**Work required:** Repeat the data verbatim.
===== Dataset extract
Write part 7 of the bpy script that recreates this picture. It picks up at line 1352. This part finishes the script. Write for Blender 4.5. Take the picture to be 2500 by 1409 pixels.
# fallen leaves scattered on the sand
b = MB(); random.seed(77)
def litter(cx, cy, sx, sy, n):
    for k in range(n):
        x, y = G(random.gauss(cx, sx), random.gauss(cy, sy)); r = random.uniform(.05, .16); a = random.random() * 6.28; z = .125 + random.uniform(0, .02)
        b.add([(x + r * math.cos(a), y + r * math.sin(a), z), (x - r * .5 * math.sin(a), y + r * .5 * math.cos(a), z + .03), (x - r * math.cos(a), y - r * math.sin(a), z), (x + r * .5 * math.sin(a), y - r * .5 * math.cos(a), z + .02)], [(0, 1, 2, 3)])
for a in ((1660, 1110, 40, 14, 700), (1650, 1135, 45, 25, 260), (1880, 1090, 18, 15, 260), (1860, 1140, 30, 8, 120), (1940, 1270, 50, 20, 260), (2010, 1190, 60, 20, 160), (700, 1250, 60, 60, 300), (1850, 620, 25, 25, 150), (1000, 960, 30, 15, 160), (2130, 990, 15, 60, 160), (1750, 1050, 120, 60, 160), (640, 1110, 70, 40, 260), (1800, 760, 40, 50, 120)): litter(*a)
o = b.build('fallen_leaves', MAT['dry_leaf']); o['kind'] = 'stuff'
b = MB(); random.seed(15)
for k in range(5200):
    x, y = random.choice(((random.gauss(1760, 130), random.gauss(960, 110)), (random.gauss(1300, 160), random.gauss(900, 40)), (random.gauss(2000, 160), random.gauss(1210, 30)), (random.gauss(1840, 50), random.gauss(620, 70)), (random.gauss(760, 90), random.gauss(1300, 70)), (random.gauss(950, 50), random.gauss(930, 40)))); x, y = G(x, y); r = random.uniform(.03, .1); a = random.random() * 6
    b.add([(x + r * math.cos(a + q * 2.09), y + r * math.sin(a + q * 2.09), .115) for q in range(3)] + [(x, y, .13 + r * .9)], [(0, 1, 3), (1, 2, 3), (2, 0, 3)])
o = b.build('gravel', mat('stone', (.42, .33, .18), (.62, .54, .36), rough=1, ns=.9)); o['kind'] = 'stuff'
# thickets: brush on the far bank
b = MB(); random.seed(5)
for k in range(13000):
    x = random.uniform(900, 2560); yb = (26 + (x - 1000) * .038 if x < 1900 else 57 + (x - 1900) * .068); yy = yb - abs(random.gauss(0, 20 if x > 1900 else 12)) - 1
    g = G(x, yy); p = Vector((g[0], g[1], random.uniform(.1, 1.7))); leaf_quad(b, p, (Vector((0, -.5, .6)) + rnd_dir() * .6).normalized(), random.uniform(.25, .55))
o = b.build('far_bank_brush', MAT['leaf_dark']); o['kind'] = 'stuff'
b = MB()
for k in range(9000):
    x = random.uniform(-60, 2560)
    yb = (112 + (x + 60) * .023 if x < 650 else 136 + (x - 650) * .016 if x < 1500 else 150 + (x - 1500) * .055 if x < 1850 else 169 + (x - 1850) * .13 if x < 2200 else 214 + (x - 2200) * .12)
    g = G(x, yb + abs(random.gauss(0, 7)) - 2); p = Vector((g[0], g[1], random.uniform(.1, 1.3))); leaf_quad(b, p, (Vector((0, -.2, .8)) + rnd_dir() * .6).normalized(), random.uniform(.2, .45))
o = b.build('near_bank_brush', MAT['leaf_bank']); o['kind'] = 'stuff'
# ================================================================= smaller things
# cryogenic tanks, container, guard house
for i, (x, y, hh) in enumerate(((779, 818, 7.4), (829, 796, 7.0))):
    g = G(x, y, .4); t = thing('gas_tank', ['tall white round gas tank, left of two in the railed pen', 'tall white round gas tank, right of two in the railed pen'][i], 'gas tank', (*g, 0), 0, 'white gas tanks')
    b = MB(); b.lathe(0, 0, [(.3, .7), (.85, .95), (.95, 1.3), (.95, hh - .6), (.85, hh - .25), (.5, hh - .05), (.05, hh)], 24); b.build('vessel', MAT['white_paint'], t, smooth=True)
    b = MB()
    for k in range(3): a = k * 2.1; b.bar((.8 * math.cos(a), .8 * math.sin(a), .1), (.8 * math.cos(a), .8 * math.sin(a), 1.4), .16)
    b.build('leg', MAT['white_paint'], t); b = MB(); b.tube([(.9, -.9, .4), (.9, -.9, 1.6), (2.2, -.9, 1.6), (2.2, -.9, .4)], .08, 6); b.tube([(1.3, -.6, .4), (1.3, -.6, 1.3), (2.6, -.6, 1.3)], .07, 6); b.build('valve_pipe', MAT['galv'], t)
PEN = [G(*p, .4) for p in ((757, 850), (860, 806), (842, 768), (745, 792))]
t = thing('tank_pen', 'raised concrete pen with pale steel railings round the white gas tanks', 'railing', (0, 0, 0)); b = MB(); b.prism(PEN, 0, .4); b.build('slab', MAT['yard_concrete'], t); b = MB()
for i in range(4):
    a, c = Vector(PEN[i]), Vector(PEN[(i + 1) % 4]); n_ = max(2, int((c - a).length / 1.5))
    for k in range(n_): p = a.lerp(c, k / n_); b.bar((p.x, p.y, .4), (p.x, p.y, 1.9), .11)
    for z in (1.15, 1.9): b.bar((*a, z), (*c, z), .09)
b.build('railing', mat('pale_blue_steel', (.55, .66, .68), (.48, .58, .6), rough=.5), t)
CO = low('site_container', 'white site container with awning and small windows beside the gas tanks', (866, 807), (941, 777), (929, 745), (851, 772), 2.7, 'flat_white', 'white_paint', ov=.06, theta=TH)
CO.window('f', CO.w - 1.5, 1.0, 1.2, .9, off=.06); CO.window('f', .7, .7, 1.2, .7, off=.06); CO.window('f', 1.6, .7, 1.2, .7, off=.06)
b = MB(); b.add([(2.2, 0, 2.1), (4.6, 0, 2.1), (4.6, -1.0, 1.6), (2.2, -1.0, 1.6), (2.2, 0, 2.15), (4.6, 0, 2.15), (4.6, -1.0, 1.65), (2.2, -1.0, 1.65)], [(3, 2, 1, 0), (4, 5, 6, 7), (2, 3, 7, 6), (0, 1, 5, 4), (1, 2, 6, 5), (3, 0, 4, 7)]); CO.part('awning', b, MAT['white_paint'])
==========
**Full response:**
Write part 7 of the bpy script that recreates this picture. It picks up at line 1352. This part finishes the script. Write for Blender 4.5. Take the picture to be 2500 by 1409 pixels.
# fallen leaves scattered on the sand
b = MB(); random.seed(77)
def litter(cx, cy, sx, sy, n):
    for k in range(n):
        x, y = G(random.gauss(cx, sx), random.gauss(cy, sy)); r = random.uniform(.05, .16); a = random.random() * 6.28; z = .125 + random.uniform(0, .02)
        b.add([(x + r * math.cos(a), y + r * math.sin(a), z), (x - r * .5 * math.sin(a), y + r * .5 * math.cos(a), z + .03), (x - r * math.cos(a), y - r * math.sin(a), z), (x + r * .5 * math.sin(a), y - r * .5 * math.cos(a), z + .02)], [(0, 1, 2, 3)])
for a in ((1660, 1110, 40, 14, 700), (1650, 1135, 45, 25, 260), (1880, 1090, 18, 15, 260), (1860, 1140, 30, 8, 120), (1940, 1270, 50, 20, 260), (2010, 1190, 60, 20, 160), (700, 1250, 60, 60, 300), (1850, 620, 25, 25, 150), (1000, 960, 30, 15, 160), (2130, 990, 15, 60, 160), (1750, 1050, 120, 60, 160), (640, 1110, 70, 40, 260), (1800, 760, 40, 50, 120)): litter(*a)
o = b.build('fallen_leaves', MAT['dry_leaf']); o['kind'] = 'stuff'
b = MB(); random.seed(15)
for k in range(5200):
    x, y = random.choice(((random.gauss(1760, 130), random.gauss(960, 110)), (random.gauss(1300, 160), random.gauss(900, 40)), (random.gauss(2000, 160), random.gauss(1210, 30)), (random.gauss(1840, 50), random.gauss(620, 70)), (random.gauss(760, 90), random.gauss(1300, 70)), (random.gauss(950, 50), random.gauss(930, 40)))); x, y = G(x, y); r = random.uniform(.03, .1); a = random.random() * 6
    b.add([(x + r * math.cos(a + q * 2.09), y + r * math.sin(a + q * 2.09), .115) for q in range(3)] + [(x, y, .13 + r * .9)], [(0, 1, 3), (1, 2, 3), (2, 0, 3)])
o = b.build('gravel', mat('stone', (.42, .33, .18), (.62, .54, .36), rough=1, ns=.9)); o['kind'] = 'stuff'
# thickets: brush on the far bank
b = MB(); random.seed(5)
for k in range(13000):
    x = random.uniform(900, 2560); yb = (26 + (x - 1000) * .038 if x < 1900 else 57 + (x - 1900) * .068); yy = yb - abs(random.gauss(0, 20 if x > 1900 else 12)) - 1
    g = G(x, yy); p = Vector((g[0], g[1], random.uniform(.1, 1.7))); leaf_quad(b, p, (Vector((0, -.5, .6)) + rnd_dir() * .6).normalized(), random.uniform(.25, .55))
o = b.build('far_bank_brush', MAT['leaf_dark']); o['kind'] = 'stuff'
b = MB()
for k in range(9000):
    x = random.uniform(-60, 2560)
    yb = (112 + (x + 60) * .023 if x < 650 else 136 + (x - 650) * .016 if x < 1500 else 150 + (x - 1500) * .055 if x < 1850 else 169 + (x - 1850) * .13 if x < 2200 else 214 + (x - 2200) * .12)
    g = G(x, yb + abs(random.gauss(0, 7)) - 2); p = Vector((g[0], g[1], random.uniform(.1, 1.3))); leaf_quad(b, p, (Vector((0, -.2, .8)) + rnd_dir() * .6).normalized(), random.uniform(.2, .45))
o = b.build('near_bank_brush', MAT['leaf_bank']); o['kind'] = 'stuff'
# ================================================================= smaller things
# cryogenic tanks, container, guard house
for i, (x, y, hh) in enumerate(((779, 818, 7.4), (829, 796, 7.0))):
    g = G(x, y, .4); t = thing('gas_tank', ['tall white round gas tank, left of two in the railed pen', 'tall white round gas tank, right of two in the railed pen'][i], 'gas tank', (*g, 0), 0, 'white gas tanks')
    b = MB(); b.lathe(0, 0, [(.3, .7), (.85, .95), (.95, 1.3), (.95, hh - .6), (.85, hh - .25), (.5, hh - .05), (.05, hh)], 24); b.build('vessel', MAT['white_paint'], t, smooth=True)
    b = MB()
    for k in range(3): a = k * 2.1; b.bar((.8 * math.cos(a), .8 * math.sin(a), .1), (.8 * math.cos(a), .8 * math.sin(a), 1.4), .16)
    b.build('leg', MAT['white_paint'], t); b = MB(); b.tube([(.9, -.9, .4), (.9, -.9, 1.6), (2.2, -.9, 1.6), (2.2, -.9, .4)], .08, 6); b.tube([(1.3, -.6, .4), (1.3, -.6, 1.3), (2.6, -.6, 1.3)], .07, 6); b.build('valve_pipe', MAT['galv'], t)
PEN = [G(*p, .4) for p in ((757, 850), (860, 806), (842, 768), (745, 792))]
t = thing('tank_pen', 'raised concrete pen with pale steel railings round the white gas tanks', 'railing', (0, 0, 0)); b = MB(); b.prism(PEN, 0, .4); b.build('slab', MAT['yard_concrete'], t); b = MB()
for i in range(4):
    a, c = Vector(PEN[i]), Vector(PEN[(i + 1) % 4]); n_ = max(2, int((c - a).length / 1.5))
    for k in range(n_): p = a.lerp(c, k / n_); b.bar((p.x, p.y, .4), (p.x, p.y, 1.9), .11)
    for z in (1.15, 1.9): b.bar((*a, z), (*c, z), .09)
b.build('railing', mat('pale_blue_steel', (.55, .66, .68), (.48, .58, .6), rough=.5), t)
CO = low('site_container', 'white site container with awning and small windows beside the gas tanks', (866, 807), (941, 777), (929, 745), (851, 772), 2.7, 'flat_white', 'white_paint', ov=.06, theta=TH)
CO.window('f', CO.w - 1.5, 1.0, 1.2, .9, off=.06); CO.window('f', .7, .7, 1.2, .7, off=.06); CO.window('f', 1.6, .7, 1.2, .7, off=.06)
b = MB(); b.add([(2.2, 0, 2.1), (4.6, 0, 2.1), (4.6, -1.0, 1.6), (2.2, -1.0, 1.6), (2.2, 0, 2.15), (4.6, 0, 2.15), (4.6, -1.0, 1.65), (2.2, -1.0, 1.65)], [(3, 2, 1, 0), (4, 5, 6, 7), (2, 3, 7, 6), (0, 1, 5, 4), (1, 2, 6, 5), (3, 0, 4, 7)]); CO.part('awning', b, MAT['white_paint'])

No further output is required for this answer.